=== Short exercise ===
Copy each line below in which the word "this" occurs.

=== Dataset rows ===
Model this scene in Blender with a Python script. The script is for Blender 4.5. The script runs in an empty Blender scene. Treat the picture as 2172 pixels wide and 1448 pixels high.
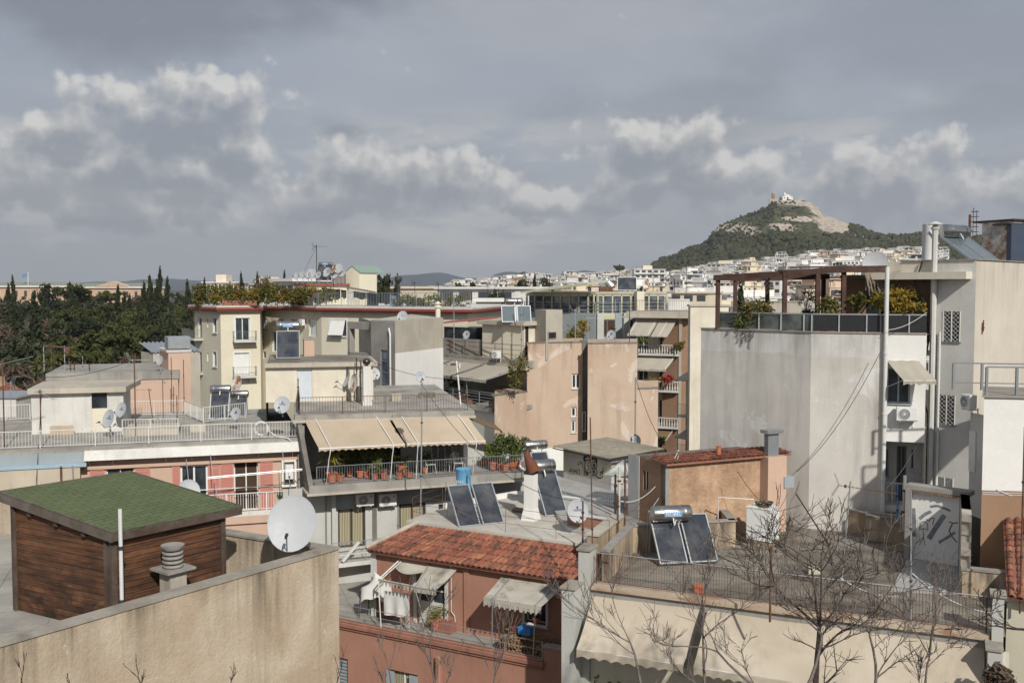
import bpy, math, random
from math import sin, cos, pi, atan2, sqrt, radians as R
from mathutils import Vector, Matrix, noise as mnoise
SC = bpy.context.scene
COL = SC.collection
FPX = 2112.0
PITCH = math.atan((724 - 612) / FPX)
CP, SP = cos(PITCH), sin(PITCH)
GROUND = -24.0
def ray(px, py):
	u = (px - 1086) / FPX; v = (724 - py) / FPX
	return (u, CP + v * SP, -SP + v * CP)
def PY(px, py, Y):
	d = ray(px, py); t = Y / d[1]
	return Vector((d[0] * t, Y, d[2] * t))
def PZ(px, py, z):
	d = ray(px, py); t = z / d[2]
	return Vector((d[0] * t, d[1] * t, z))
def XY(px, Y, py=700):
	p = PY(px, py, Y); return (p.x, p.y)
def ZAT(py, Y): return PY(1086, py, Y).z
ORG = {}
class MB:
	def __init__(s): s.v = []; s.f = []; s.m = []; s.mi = 0
	def quad(s, a, b, c, d, m=None):
		n = len(s.v); s.v += [tuple(a), tuple(b), tuple(c), tuple(d)]
		s.f.append((n, n+1, n+2, n+3)); s.m.append(s.mi if m is None else m)
	def tri(s, a, b, c, m=None):
		n = len(s.v); s.v += [tuple(a), tuple(b), tuple(c)]
		s.f.append((n, n+1, n+2)); s.m.append(s.mi if m is None else m)
	def ngon(s, pts, m=None):
		n = len(s.v); s.v += [tuple(p) for p in pts]
		s.f.append(tuple(range(n, n+len(pts)))); s.m.append(s.mi if m is None else m)
	def prism(s, poly, z0, z1, m=None, mtop=None, bottom=True):
		n = len(s.v); k = len(poly); mm = s.mi if m is None else m
		for p in poly: s.v.append((p[0], p[1], z0))
		for p in poly: s.v.append((p[0], p[1], z1))
		for i in range(k):
			j = (i+1) % k
			s.f.append((n+i, n+j, n+k+j, n+k+i)); s.m.append(mm)
		s.f.append(tuple(range(n+k, n+2*k))); s.m.append(mm if mtop is None else mtop)
		if bottom: s.f.append(tuple(range(n+k-1, n-1, -1))); s.m.append(mm)
	def hexa(s, c8, m=None):
		n = len(s.v); s.v += [tuple(p) for p in c8]; mm = s.mi if m is None else m
		for f in ((3,2,1,0), (4,5,6,7), (0,1,5,4), (1,2,6,5), (2,3,7,6), (3,0,4,7)):
			s.f.append(tuple(n+i for i in f)); s.m.append(mm)
	def box(s, c, dx, dy, dz, ang=0.0, m=None):
		ca, sa = cos(ang), sin(ang); P = []
		for z in (0, dz):
			for (a, b) in ((-1,-1), (1,-1), (1,1), (-1,1)):
				x, y = a*dx/2, b*dy/2
				P.append((c[0]+x*ca-y*sa, c[1]+x*sa+y*ca, c[2]+z))
		s.hexa(P, m)
	def bar(s, a, b, w, h=None, m=None, up=None):
		a = Vector(a); b = Vector(b); d = (b-a)
		if d.length < 1e-6: return
		d.normalize(); h = w if h is None else h
		upv = Vector(up) if up else (Vector((0,0,1)) if abs(d.z) < .95 else Vector((0,1,0)))
		r = d.cross(upv).normalized(); u = r.cross(d).normalized()
		P = []
		for q in (a, b):
			for (i, j) in ((-1,-1), (1,-1), (1,1), (-1,1)):
				P.append(q + r*i*w/2 + u*j*h/2)
		s.hexa([P[0],P[1],P[5],P[4],P[3],P[2],P[6],P[7]], m)
	def tube(s, pts, rad, n=8, m=None, cap=True):
		pts = [Vector(p) for p in pts]; k = len(pts); mm = s.mi if m is None else m
		rads = rad if isinstance(rad, (list, tuple)) else [rad]*k
		base = len(s.v); pr = None
		for i, p in enumerate(pts):
			t = (pts[min(i+1, k-1)] - pts[max(i-1, 0)])
			if t.length < 1e-9: t = Vector((0,0,1))
			t.normalize()
			if pr is None:
				up = Vector((0,0,1)) if abs(t.z) < .9 else Vector((1,0,0))
				r = t.cross(up).normalized()
			else:
				r = (pr - t*pr.dot(t))
				r = r.normalized() if r.length > 1e-6 else t.orthogonal().normalized()
			pr = r; u = t.cross(r)
			for j in range(n):
				a = 2*pi*j/n
				s.v.append(tuple(p + (r*cos(a) + u*sin(a))*rads[i]))
		for i in range(k-1):
			for j in range(n):
				j2 = (j+1) % n
				s.f.append((base+i*n+j, base+i*n+j2, base+(i+1)*n+j2, base+(i+1)*n+j)); s.m.append(mm)
		if cap:
			s.f.append(tuple(base+j for j in range(n-1, -1, -1))); s.m.append(mm)
			s.f.append(tuple(base+(k-1)*n+j for j in range(n))); s.m.append(mm)
	def lathe(s, c, prof, n=20, m=None, axis=None):
		A = Vector(axis).normalized() if axis else Vector((0,0,1))
		r0 = A.orthogonal().normalized(); r1 = A.cross(r0); c = Vector(c)
		base = len(s.v); k = len(prof); mm = s.mi if m is None else m
		for (r, h) in prof:
			for j in range(n):
				a = 2*pi*j/n; s.v.append(tuple(c + A*h + (r0*cos(a)+r1*sin(a))*r))
		for i in range(k-1):
			for j in range(n):
				j2 = (j+1) % n
				s.f.append((base+i*n+j, base+i*n+j2, base+(i+1)*n+j2, base+(i+1)*n+j)); s.m.append(mm)
	def grid(s, nu, nv, fn, m=None, wrap=False):
		base = len(s.v); mm = s.mi if m is None else m
		for j in range(nv+1):
			for i in range(nu+1): s.v.append(tuple(fn(i/nu, j/nv)))
		for j in range(nv):
			for i in range(nu):
				a = base+j*(nu+1)+i
				s.f.append((a, a+1, a+nu+2, a+nu+1)); s.m.append(mm)
	def add(s, o, M=None):
		n = len(s.v)
		s.v += [tuple(M @ Vector(p)) for p in o.v] if M else o.v
		s.f += [tuple(n+i for i in f) for f in o.f]; s.m += o.m
	def build(s, name, mats, parent=None, smooth=False, bevel=0):
		if not isinstance(mats, (list, tuple)): mats = [mats]
		L = ORG.get(parent.name, (0,0,0)) if parent is not None else (0,0,0)
		me = bpy.data.meshes.new(name)
		vs = [(p[0]-L[0], p[1]-L[1], p[2]-L[2]) for p in s.v] if L != (0,0,0) else s.v
		me.from_pydata(vs, [], s.f)
		for mt in mats: me.materials.append(mt)
		if len(mats) > 1: me.polygons.foreach_set('material_index', s.m)
		if smooth:
			me.polygons.foreach_set('use_smooth', [True]*len(s.f))
			try: me.set_sharp_from_angle(angle=R(40))
			except Exception: pass
		me.update()
		o = bpy.data.objects.new(name, me); COL.objects.link(o)
		if parent is not None:
			o.parent = parent; ORG[o.name] = L
		else: ORG[o.name] = (0,0,0)
		if bevel:
			b = o.modifiers.new('b', 'BEVEL'); b.width = bevel; b.segments = 1; b.limit_method = 'ANGLE'
		return o
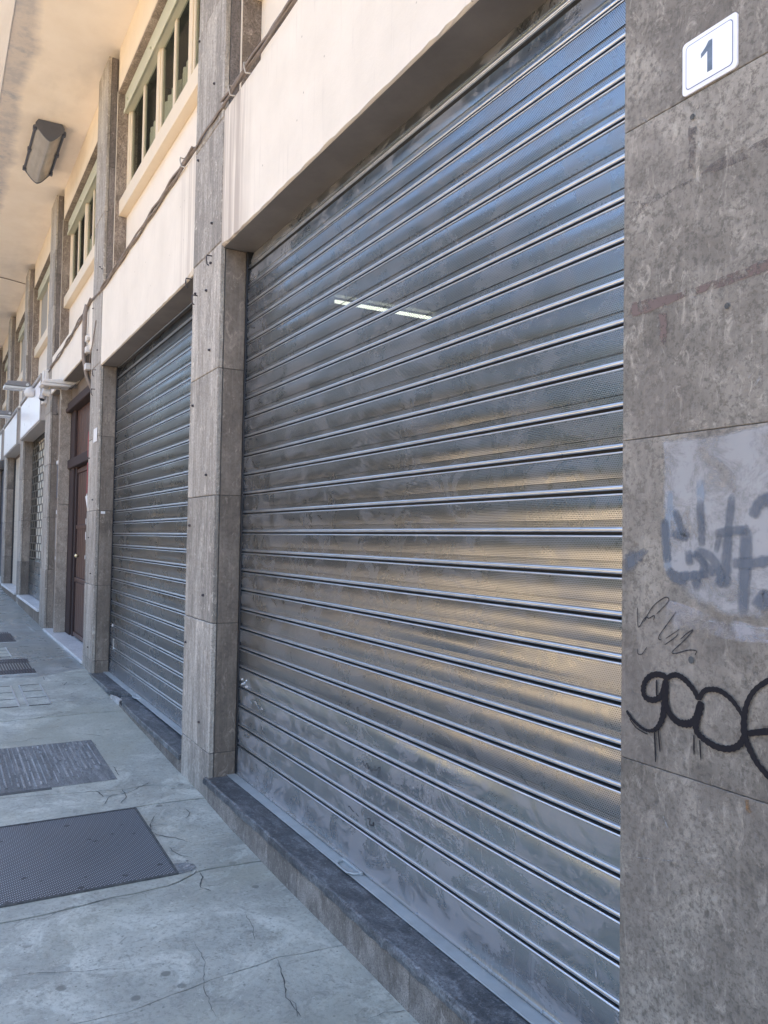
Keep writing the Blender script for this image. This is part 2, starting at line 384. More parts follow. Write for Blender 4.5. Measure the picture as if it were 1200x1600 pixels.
M['enamel_in'] = plain('white_enamel_field', (.84, .86, .90), .22, var=.04, scale=14, bump=0)
M['numeral'] = plain('blue_grey_numeral', (.20, .255, .335), .35, var=.7, scale=16, bump=0, streak=(.5, .5, 1))
M['line_blue'] = plain('blue_grey_line', (.19, .23, .36), .35, var=.2, scale=20, bump=0)
M['cable'] = plain('grey_cable', (.27, .225, .20), .7, var=.4, scale=15, bump=.1)
M['cable_pale'] = plain('pale_conduit', (.50, .45, .38), .55, var=.25, scale=12, bump=.1)
M['lamp_dark'] = plain('dark_grey_metal', (.105, .118, .155), .45, .2, var=.15, scale=8, bump=.05)
def diffuser():
    t = NT('lamp_diffuser'); n = t.noise(6, 5, .6)
    t.base(t.ramp(n, [(.3, (.29, .28, .275)), (.7, (.36, .35, .345))])); t.rough(.22); t.b.inputs['Subsurface Weight'].default_value = 0; return t.m
M['diffuser'] = diffuser()
M['white_box'] = plain('white_acrylic', (.86, .86, .89), .3, var=.05, scale=5, bump=0)
M['box_frame'] = plain('sign_frame', (.42, .39, .37), .5, .3, var=.15, scale=8, bump=.05)
M['grey_steel'] = plain('grey_painted_steel', (.22, .22, .235), .5, .2, var=.15, scale=8, bump=.05)
M['lens'] = plain('lamp_lens', (.55, .57, .58), .25, var=.1, scale=6, bump=0)
M['off_white'] = plain('off_white_housing', (.68, .66, .64), .45, var=.15, scale=10, bump=.05)
M['paper'] = plain('paper', (.72, .72, .72), .8, var=.1, scale=10, bump=0)
M['red_strip'] = plain('red_strip', (.42, .10, .11), .8, var=.3, scale=20, bump=0)
M['cream_shut'] = plain('cream_shutter', (.62, .56, .47), .5, var=.08, scale=4, bump=.03)
M['grille_bar'] = plain('grille_bar', (.16, .145, .12), .45, .6, var=.2, scale=15, bump=.05)
M['bright_back'] = plain('lit_window_tone', (.84, .81, .72), .6, var=.15, scale=5, bump=0)
M['rubble'] = stone('rubble', (.35, .34, .33), (.5, .49, .48), (.65, .64, .63), 20)
M['leaf'] = plain('leaf', (.055, .085, .03), .6, var=.5, scale=3, bump=0)
M['bark'] = plain('bark', (.10, .08, .06), .9, var=.4, scale=10, bump=.4)
t_ = NT('lit_tube'); t_.b.inputs['Emission Color'].default_value = (.92, 1, .80, 1); t_.b.inputs['Emission Strength'].default_value = .6; t_.base((.9, .9, .9)); M['tube'] = t_.m

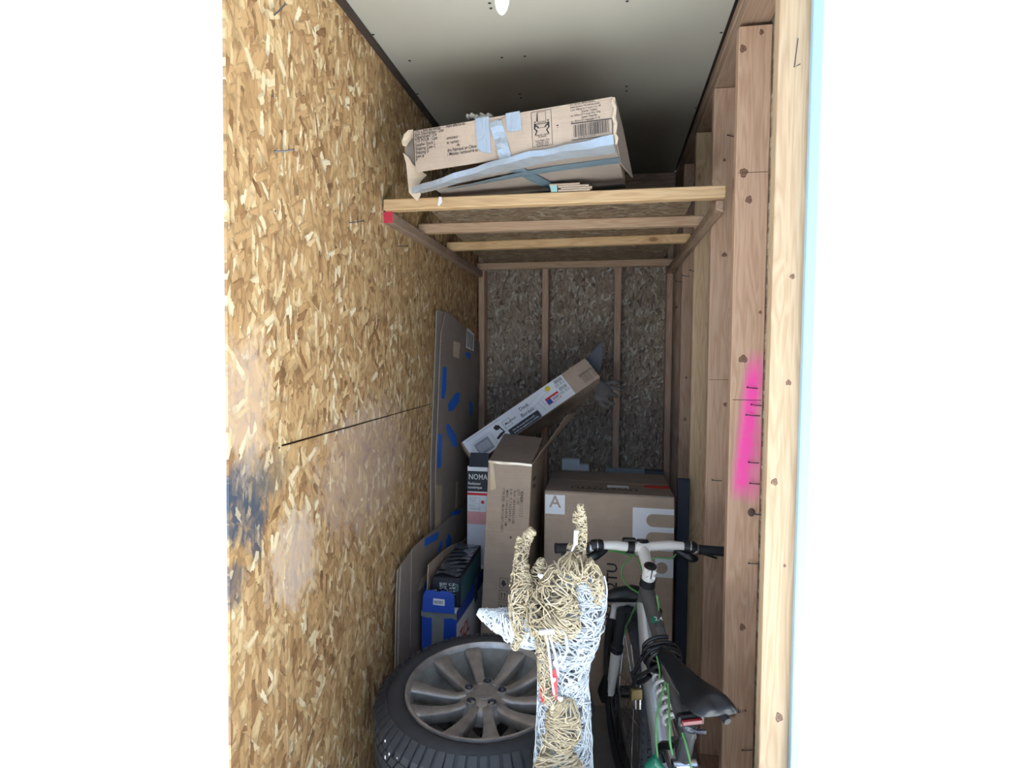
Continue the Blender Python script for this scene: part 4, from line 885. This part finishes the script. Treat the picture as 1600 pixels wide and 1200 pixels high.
# ================================================================== BICYCLE
BO = V((.068, 2.046, 0)); BA, BLn = .205, .0267
b_d = V((-math.sin(BA), math.cos(BA), 0)); r0 = V((math.cos(BA), math.sin(BA), 0)); z_ = V((0, 0, 1))
b_u = r0*math.sin(BLn) + z_*math.cos(BLn); b_r = r0*math.cos(BLn) - z_*math.sin(BLn)
def B(s_, h, w_=0.): return BO + b_d*s_ + b_u*(h+.001) + b_r*w_
bk = thing('bicycle', 'grey and white mountain bicycle with black saddle leaning against the right studs', 'bicycle', B(-.5, 0))
def bpart(mb, name, mat, parent=None, **k): return mb.build(name, mat, parent or bk, smooth=True, **k)
def bike_wheel(s0):
    RW = .304
    F = Fr(B(s0, RW), b_d, b_u, b_r)
    g_ = bpart(MB().lathe(F, [(RW-.050, -.014), (RW-.035, -.024), (RW-.018, -.026), (RW-.007, -.018), (RW-.004, 0), (RW-.007, .018), (RW-.018, .026), (RW-.035, .024), (RW-.050, .014)], 64), 'tire', M_rubber)
    mb = MB()
    for i in range(72):
        a = 2*PI*i/72
        for z0, z1, o in ((-.006, .006, 0), (-.022, -.010, .5), (.010, .022, .5)):
            aa = a + o*2*PI/72; P_ = lambda q, z, r: F.p(r*math.cos(q), r*math.sin(q), z)
            ra = RW-.006-.006*(z0 != -.006); mb.hexa([P_(aa, z0, ra-.004), P_(aa+.05, z0, ra-.004), P_(aa+.05, z1, ra-.004), P_(aa, z1, ra-.004), P_(aa, z0, ra+.006), P_(aa+.05, z0, ra+.006), P_(aa+.05, z1, ra+.006), P_(aa, z1, ra+.006)])
    mb.build('tread_knobs', M_rubber, bk, kind='stuff')
    bpart(MB().lathe(F, [(RW-.050, -.013), (RW-.062, -.011), (RW-.066, 0), (RW-.062, .011), (RW-.050, .013)], 64), 'rim', M_black)
    bpart(MB().tube([F.p(0, 0, -.058), F.p(0, 0, -.034), F.p(0, 0, -.033), F.p(0, 0, .033), F.p(0, 0, .034), F.p(0, 0, .058)], [.009, .009, .020, .020, .009, .009], 16), 'hub', M_black)
    mb = MB()
    for i in range(28):
        a = 2*PI*i/28; sgn = 1 if i % 2 else -1; b_ = a + (1 if (i//2) % 2 else -1)*1.1
        mb.tube([F.p(.018*math.cos(b_), .018*math.sin(b_), sgn*.031), F.p((RW-.064)*math.cos(a), (RW-.064)*math.sin(a), 0)], .0011, 5)
    bpart(mb, 'spokes', M_chrome, kind='stuff')
    # disc brake rotor on the left
    mb = MB(); mb.lathe(F.at(0, 0, -.042), [(.058, -.0009), (.080, -.0009), (.080, .0009), (.058, .0009)], 40, closed_prof=True)
    for i in range(6): a = PI*i/3; mb.box(Fr(F.p(0, 0, -.042), F.x*math.cos(a)+F.y*math.sin(a), F.y*math.cos(a)-F.x*math.sin(a), F.z), .015, .06, -.004, .004, -.0009, .0009)
    bpart(mb, 'brake_rotor', M_steel)
bike_wheel(0.0); bike_wheel(-.985)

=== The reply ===
Model this scene in Blender with a Python script. The script is for Blender 4.5. The script runs in an empty Blender scene. Treat the picture as 2172 pixels wide and 1448 pixels high.
Keep writing the Blender script for this image. This is part 2, starting at line 384. More parts follow. Write for Blender 4.5. Measure the picture as if it were 1200x1600 pixels.
Continue the Blender Python script for this scene: part 4, from line 885. This part finishes the script. Treat the picture as 1600 pixels wide and 1200 pixels high.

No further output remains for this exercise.